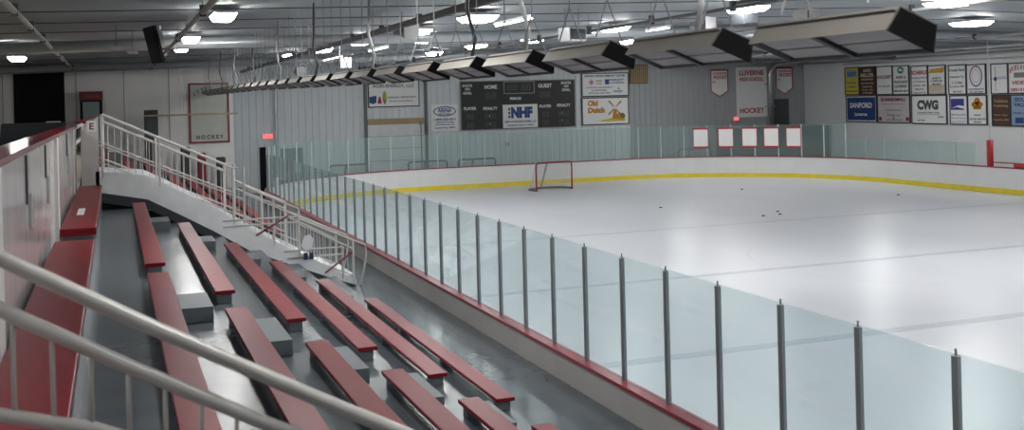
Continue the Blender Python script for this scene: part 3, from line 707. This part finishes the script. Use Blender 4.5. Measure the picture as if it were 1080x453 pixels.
L(t, SIGNW, rowtxt(W, H, [('SANFORD', .63, .72, .2), ('Luverne', .3, .4, .13)]), y=-0.07)
t, W, H = sadv('pinkish white advert with dark red heading beside the blue advert', 43.85, 41.5, 2.31, 3.69, mat('sign_pinkish', (0.60, 0.54, 0.55), 0.5))
L(t, SIGNDR, rowtxt(W, H, [('BUSINESSMALL', .84, .76, .13), ('"', .17, .04, .1)])); L(t, SIGNGR, rowtxt(W, H, [('Computer Sales & Service', .68, .7, .05), ('Networking Design', .46, .45, .07), ('507-283-1234', .28, .4, .07), ('www.luverne.net', .12, .5, .06)]))
MB().box(.1, .3, -0.06, -0.05, .12, .3).build('logo_box', SIGNDR, t); MB().box(W - .3, W - .1, -0.06, -0.05, .12, .3).build('logo_box', SIGNDR, t)
t, W, H = sadv('white advert with red name and several grey lines above CWG', 41.4, 40.26, 3.66, 5.07, SIGNW)
L(t, SIGNR, rowtxt(W, H, [('SCHERLE', .76, .9, .13)])); L(t, SIGNGR, rowtxt(W, H, [('PLUMBING & HEATING', .58, .9, .05), ('Air Conditioning', .45, .75, .06), ('Luverne  Hills', .33, .75, .06), ('283-9191', .2, .5, .07), ('1-800-555-3100', .08, .75, .05)]))
t, W, H = sadv('half cream advert with orange yellow logo bar above black lettering', 40.26, 39.12, 3.66, 5.05, SIGNW)
MB().box(.03, W - .03, -0.056, -0.05, .03, H * .33).build('cream_field', SIGNCR, t)
b = MB(); b.poly([(.06, H * .74), (.16, H * .86), (W - .08, H * .9), (W - .14, H * .74)], -0.06); b.build('logo_bar', SIGNO, t)
L(t, SIGNY, [('SUBWAY', W * .5, H * .81, W * .7, H * .09)], y=-0.07); L(t, DARK, rowtxt(W, H, [('LANE IV', .56, .5, .07), ('LUVERNE, MN', .46, .65, .07), ('283-4567', .36, .5, .07)]))
t, W, H = sadv('large white CWG advert with dark grey letters', 41.4, 39.08, 2.29, 3.66, SIGNW)
L(t, mat('cwg_grey', (0.08, 0.1, 0.1), 0.5), [('CWG', W * .47, H * .66, W * .6, H * .34), ('Commercial Western Group', W * .48, H * .4, W * .62, H * .06), ('Luverne', W * .83, H * .26, W * .15, H * .08), ('283-4488', W * .28, H * .13, W * .2, H * .05)])
MB().box(W * .18, W * .8, -0.06, -0.05, H * .34, H * .355).build('underline', DARK, t)
t, W, H = sadv('white bank advert with plain grey lettering, topmost in its column', 38.95, 37.84, 3.65, 5.02, SIGNW)
L(t, SIGNGR, rowtxt(W, H, [('Frontier Bank', .82, .85, .1), ('Insurance Co.', .6, .8, .08), ('2 1 E. Main', .4, .6, .08), ('Luverne, MN', .27, .8, .08), ('283-4463', .1, .5, .07)]))
t, W, H = sadv('white advert with a dark red ring of lettering', 37.84, 36.69, 3.65, 5.0, SIGNW)
b = MB(); b.ring(W / 2, H * .6, .38, .47, .06, -0.06); b.build('emblem', mat('ring_maroon', (0.25, 0.06, 0.14), 0.5), t); b = MB(); b.ring(W / 2, H * .6, .24, .3, .02, -0.06); b.build('emblem', SIGNLB, t)
L(t, SIGNB, rowtxt(W, H, [('CHIROPRACTIC', .17, .8, .05), ('507-283-8841', .08, .7, .05)]))
t, W, H = sadv('white advert with purple blue swoosh block below the bank advert', 38.9, 37.8, 2.29, 3.63, SIGNW)
MB().box(.08, W - .22, -0.06, -0.05, H * .5, H * .88).build('logo_box', mat('logo_indigo', (0.06, 0.06, 0.3), 0.5), t); b = MB(); b.poly([(.1, H * .55), (W * .5, H * .66), (W - .1, H * .62), (W - .22, H * .54), (W * .4, H * .6)], -0.068); b.build('swoosh', SIGNW, t)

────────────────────

STATED EXERCISE
Repeat the material exactly as it reads, without any of its pictures.

TASK RESPONSE
Continue the Blender Python script for this scene: part 3, from line 707. This part finishes the script. Use Blender 4.5. Measure the picture as if it were 1080x453 pixels.
L(t, SIGNW, rowtxt(W, H, [('SANFORD', .63, .72, .2), ('Luverne', .3, .4, .13)]), y=-0.07)
t, W, H = sadv('pinkish white advert with dark red heading beside the blue advert', 43.85, 41.5, 2.31, 3.69, mat('sign_pinkish', (0.60, 0.54, 0.55), 0.5))
L(t, SIGNDR, rowtxt(W, H, [('BUSINESSMALL', .84, .76, .13), ('"', .17, .04, .1)])); L(t, SIGNGR, rowtxt(W, H, [('Computer Sales & Service', .68, .7, .05), ('Networking Design', .46, .45, .07), ('507-283-1234', .28, .4, .07), ('www.luverne.net', .12, .5, .06)]))
MB().box(.1, .3, -0.06, -0.05, .12, .3).build('logo_box', SIGNDR, t); MB().box(W - .3, W - .1, -0.06, -0.05, .12, .3).build('logo_box', SIGNDR, t)
t, W, H = sadv('white advert with red name and several grey lines above CWG', 41.4, 40.26, 3.66, 5.07, SIGNW)
L(t, SIGNR, rowtxt(W, H, [('SCHERLE', .76, .9, .13)])); L(t, SIGNGR, rowtxt(W, H, [('PLUMBING & HEATING', .58, .9, .05), ('Air Conditioning', .45, .75, .06), ('Luverne  Hills', .33, .75, .06), ('283-9191', .2, .5, .07), ('1-800-555-3100', .08, .75, .05)]))
t, W, H = sadv('half cream advert with orange yellow logo bar above black lettering', 40.26, 39.12, 3.66, 5.05, SIGNW)
MB().box(.03, W - .03, -0.056, -0.05, .03, H * .33).build('cream_field', SIGNCR, t)
b = MB(); b.poly([(.06, H * .74), (.16, H * .86), (W - .08, H * .9), (W - .14, H * .74)], -0.06); b.build('logo_bar', SIGNO, t)
L(t, SIGNY, [('SUBWAY', W * .5, H * .81, W * .7, H * .09)], y=-0.07); L(t, DARK, rowtxt(W, H, [('LANE IV', .56, .5, .07), ('LUVERNE, MN', .46, .65, .07), ('283-4567', .36, .5, .07)]))
t, W, H = sadv('large white CWG advert with dark grey letters', 41.4, 39.08, 2.29, 3.66, SIGNW)
L(t, mat('cwg_grey', (0.08, 0.1, 0.1), 0.5), [('CWG', W * .47, H * .66, W * .6, H * .34), ('Commercial Western Group', W * .48, H * .4, W * .62, H * .06), ('Luverne', W * .83, H * .26, W * .15, H * .08), ('283-4488', W * .28, H * .13, W * .2, H * .05)])
MB().box(W * .18, W * .8, -0.06, -0.05, H * .34, H * .355).build('underline', DARK, t)
t, W, H = sadv('white bank advert with plain grey lettering, topmost in its column', 38.95, 37.84, 3.65, 5.02, SIGNW)
L(t, SIGNGR, rowtxt(W, H, [('Frontier Bank', .82, .85, .1), ('Insurance Co.', .6, .8, .08), ('2 1 E. Main', .4, .6, .08), ('Luverne, MN', .27, .8, .08), ('283-4463', .1, .5, .07)]))
t, W, H = sadv('white advert with a dark red ring of lettering', 37.84, 36.69, 3.65, 5.0, SIGNW)
b = MB(); b.ring(W / 2, H * .6, .38, .47, .06, -0.06); b.build('emblem', mat('ring_maroon', (0.25, 0.06, 0.14), 0.5), t); b = MB(); b.ring(W / 2, H * .6, .24, .3, .02, -0.06); b.build('emblem', SIGNLB, t)
L(t, SIGNB, rowtxt(W, H, [('CHIROPRACTIC', .17, .8, .05), ('507-283-8841', .08, .7, .05)]))
t, W, H = sadv('white advert with purple blue swoosh block below the bank advert', 38.9, 37.8, 2.29, 3.63, SIGNW)
MB().box(.08, W - .22, -0.06, -0.05, H * .5, H * .88).build('logo_box', mat('logo_indigo', (0.06, 0.06, 0.3), 0.5), t); b = MB(); b.poly([(.1, H * .55), (W * .5, H * .66), (W - .1, H * .62), (W - .22, H * .54), (W * .4, H * .6)], -0.068); b.build('swoosh', SIGNW, t)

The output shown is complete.